**PROBLEM TO SOLVE:** All the data below goes into the copy word for word, but the pictures don't.

━━━━━ DATA SEGMENT

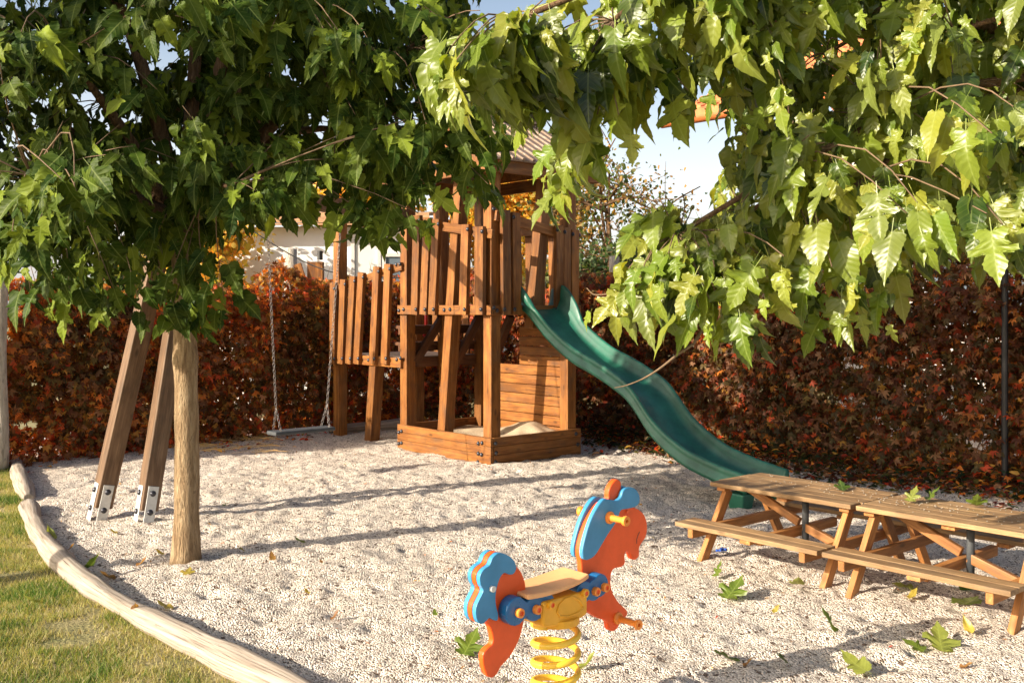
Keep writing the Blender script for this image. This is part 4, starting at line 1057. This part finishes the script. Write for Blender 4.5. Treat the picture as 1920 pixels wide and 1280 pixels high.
col = np.where(right[:,None], colR, colL)*r.uniform(.6, 1.3, (n,1))
leaves_mesh('leaf_litter', np.c_[x, y, z], tip, nr, r.uniform(.035, .085, n), col, M['creeper'], None, tpl=CTPL, kind='stuff', seed=3, xs=r.uniform(.9,1.4,n))
# thin dry stalks lying at the foot of the left creeper
r_ = random.Random(5); mb = MB()
for i in range(150):
    c_ = gnd(r_.uniform(330, 520), r_.uniform(822, 850)); a = r_.gauss(.35, .5); L = r_.uniform(.08, .3)
    dv = V(math.cos(a), math.sin(a), 0)*L
    mb.tube([c_-dv/2+UP*(.02+zg(c_.x, c_.y)), c_+UP*(.035+zg(c_.x, c_.y)), c_+dv/2+UP*(.02+zg(c_.x, c_.y))], .0022, 4, cap=False)
M['straw'] = plain('dry_straw', (.62,.40,.15), .8, var=.3)
mb.build('dry_stalks', M['straw'], None, kind='stuff')

# ------------------------------------------------------------------ fallen leaves, one object each
LG, YG, YE, BR, DG = (.11,.165,.022), (.21,.24,.05), (.40,.31,.06), (.26,.12,.045), (.05,.095,.016)
FL = [
 (424,942,.07,LG,0,'small green leaf right of the tan trunk, level with the swing leg brackets'),
 (450,1033,.075,YE,1,'small yellow leaf just below the trunk shadow, right of the tree foot'),
 (562,1018,.09,LG,1,'green leaf lying in the trunk shadow on the gravel'),
 (95,1013,.13,YG,2,'curled yellow-green leaf against the edging log, below the swing legs'),
 (172,1073,.15,DG,2,'crumpled olive leaf wedged along the edging log left of the tree foot'),
 (200,1085,.12,BR,2,'brown crumpled leaf touching the edging log beside an olive leaf'),
 (308,1136,.11,YE,1,'yellow leaf leaning on the gravel side of the long edging log'),
 (352,1077,.10,YE,0,'ragged yellow leaf on the gravel right below the tree foot'),
 (133,1035,.08,BR,2,'tan leaf between the edging log and the first swing leg'),
 (267,1056,.09,BR,2,'curled brown leaf just left of the tree foot'),
 (298,1037,.08,YE,2,'tan yellow curled leaf close to the left side of the trunk base'),
 (213,1002,.07,YE,1,'small yellow leaf under the second swing leg bracket'),
 (510,1050,.075,BR,1,'curled brown leaf on open gravel below the trunk shadow'),
 (603,1057,.05,BR,2,'tiny reddish brown leaf on open gravel in the middle'),
 (574,1107,.06,YE,2,'small tan leaf on open gravel left of the spring rider, the upper of two'),
 (630,1154,.07,BR,2,'small dark brown leaf on open gravel left of the spring rider, the lower of two'),
 (815,1148,.05,LG,1,'small bright green leaf just left of the blue tail of the spring rider'),
 (880,1220,.17,LG,0,'large green lobed leaf behind the rear foot of the spring rider'),
 (1105,1256,.11,YG,2,'yellow-green leaf beside the yellow spring'),
 (1348,1082,.11,LG,0,'folded green leaf left of the big star shaped leaf before the picnic tables'),
 (1375,1120,.20,LG,0,'big star shaped green leaf on sunlit gravel in front of the picnic tables'),
 (1495,1104,.15,YG,1,'pale green leaf flat on the gravel left of the middle table legs'),
 (1455,1147,.06,YE,2,'small pale yellow leaf right of the big star shaped leaf'),
 (1695,1103,.15,YG,0,'pale green leaf on the gravel just below the near bench edge'),
 (1712,1122,.10,YE,2,'small yellow leaf below the pale one under the near bench'),
 (1552,1190,.15,DG,0,'dark green upright leaf at the tip of the long ground shadow'),
 (1362,1242,.14,DG,0,'dark green leaf in the shadow near the bottom edge, the left one'),
 (1465,1252,.11,DG,1,'dark leaf in the shadow near the bottom edge, the right one'),
 (1404,1252,.06,BR,2,'small brown leaf between the two dark leaves in the shadow'),
 (1605,1248,.16,YG,1,'long pale leaf near the bottom edge right of the shadow'),
 (1715,1212,.11,LG,0,'green leaf left of and touching the broad pale leaf at lower right'),
 (1762,1208,.20,YG,0,'broad pale green leaf at lower right'),
 (1815,1190,.10,YE,2,'thin yellow leaf above the broad pale leaf at lower right'),
 (1815,1142,.19,LG,0,'bright green lobed leaf beside the outermost table leg at the right'),
 (1808,1104,.14,DG,1,'dark leaf in the shade under the near bench of the right table'),
 (1826,1055,.20,LG,0,'green leaf on shaded gravel seen beneath the right table'),
 (1812,1250,.07,BR,2,'small curled brown leaf near the bottom right corner'),
 (1325,1033,.09,BR,2,'brown leaf beside the front leg of the left table'),
 (63,1131,.12,YG,1,'yellow-green leaf lying on the lawn'),
 (253,1163,.09,BR,2,'brown folded leaf resting against the lawn side of the long log'),
]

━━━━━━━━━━

**FINAL RESULT:**
Keep writing the Blender script for this image. This is part 4, starting at line 1057. This part finishes the script. Write for Blender 4.5. Treat the picture as 1920 pixels wide and 1280 pixels high.
col = np.where(right[:,None], colR, colL)*r.uniform(.6, 1.3, (n,1))
leaves_mesh('leaf_litter', np.c_[x, y, z], tip, nr, r.uniform(.035, .085, n), col, M['creeper'], None, tpl=CTPL, kind='stuff', seed=3, xs=r.uniform(.9,1.4,n))
# thin dry stalks lying at the foot of the left creeper
r_ = random.Random(5); mb = MB()
for i in range(150):
    c_ = gnd(r_.uniform(330, 520), r_.uniform(822, 850)); a = r_.gauss(.35, .5); L = r_.uniform(.08, .3)
    dv = V(math.cos(a), math.sin(a), 0)*L
    mb.tube([c_-dv/2+UP*(.02+zg(c_.x, c_.y)), c_+UP*(.035+zg(c_.x, c_.y)), c_+dv/2+UP*(.02+zg(c_.x, c_.y))], .0022, 4, cap=False)
M['straw'] = plain('dry_straw', (.62,.40,.15), .8, var=.3)
mb.build('dry_stalks', M['straw'], None, kind='stuff')

# ------------------------------------------------------------------ fallen leaves, one object each
LG, YG, YE, BR, DG = (.11,.165,.022), (.21,.24,.05), (.40,.31,.06), (.26,.12,.045), (.05,.095,.016)
FL = [
 (424,942,.07,LG,0,'small green leaf right of the tan trunk, level with the swing leg brackets'),
 (450,1033,.075,YE,1,'small yellow leaf just below the trunk shadow, right of the tree foot'),
 (562,1018,.09,LG,1,'green leaf lying in the trunk shadow on the gravel'),
 (95,1013,.13,YG,2,'curled yellow-green leaf against the edging log, below the swing legs'),
 (172,1073,.15,DG,2,'crumpled olive leaf wedged along the edging log left of the tree foot'),
 (200,1085,.12,BR,2,'brown crumpled leaf touching the edging log beside an olive leaf'),
 (308,1136,.11,YE,1,'yellow leaf leaning on the gravel side of the long edging log'),
 (352,1077,.10,YE,0,'ragged yellow leaf on the gravel right below the tree foot'),
 (133,1035,.08,BR,2,'tan leaf between the edging log and the first swing leg'),
 (267,1056,.09,BR,2,'curled brown leaf just left of the tree foot'),
 (298,1037,.08,YE,2,'tan yellow curled leaf close to the left side of the trunk base'),
 (213,1002,.07,YE,1,'small yellow leaf under the second swing leg bracket'),
 (510,1050,.075,BR,1,'curled brown leaf on open gravel below the trunk shadow'),
 (603,1057,.05,BR,2,'tiny reddish brown leaf on open gravel in the middle'),
 (574,1107,.06,YE,2,'small tan leaf on open gravel left of the spring rider, the upper of two'),
 (630,1154,.07,BR,2,'small dark brown leaf on open gravel left of the spring rider, the lower of two'),
 (815,1148,.05,LG,1,'small bright green leaf just left of the blue tail of the spring rider'),
 (880,1220,.17,LG,0,'large green lobed leaf behind the rear foot of the spring rider'),
 (1105,1256,.11,YG,2,'yellow-green leaf beside the yellow spring'),
 (1348,1082,.11,LG,0,'folded green leaf left of the big star shaped leaf before the picnic tables'),
 (1375,1120,.20,LG,0,'big star shaped green leaf on sunlit gravel in front of the picnic tables'),
 (1495,1104,.15,YG,1,'pale green leaf flat on the gravel left of the middle table legs'),
 (1455,1147,.06,YE,2,'small pale yellow leaf right of the big star shaped leaf'),
 (1695,1103,.15,YG,0,'pale green leaf on the gravel just below the near bench edge'),
 (1712,1122,.10,YE,2,'small yellow leaf below the pale one under the near bench'),
 (1552,1190,.15,DG,0,'dark green upright leaf at the tip of the long ground shadow'),
 (1362,1242,.14,DG,0,'dark green leaf in the shadow near the bottom edge, the left one'),
 (1465,1252,.11,DG,1,'dark leaf in the shadow near the bottom edge, the right one'),
 (1404,1252,.06,BR,2,'small brown leaf between the two dark leaves in the shadow'),
 (1605,1248,.16,YG,1,'long pale leaf near the bottom edge right of the shadow'),
 (1715,1212,.11,LG,0,'green leaf left of and touching the broad pale leaf at lower right'),
 (1762,1208,.20,YG,0,'broad pale green leaf at lower right'),
 (1815,1190,.10,YE,2,'thin yellow leaf above the broad pale leaf at lower right'),
 (1815,1142,.19,LG,0,'bright green lobed leaf beside the outermost table leg at the right'),
 (1808,1104,.14,DG,1,'dark leaf in the shade under the near bench of the right table'),
 (1826,1055,.20,LG,0,'green leaf on shaded gravel seen beneath the right table'),
 (1812,1250,.07,BR,2,'small curled brown leaf near the bottom right corner'),
 (1325,1033,.09,BR,2,'brown leaf beside the front leg of the left table'),
 (63,1131,.12,YG,1,'yellow-green leaf lying on the lawn'),
 (253,1163,.09,BR,2,'brown folded leaf resting against the lawn side of the long log'),
]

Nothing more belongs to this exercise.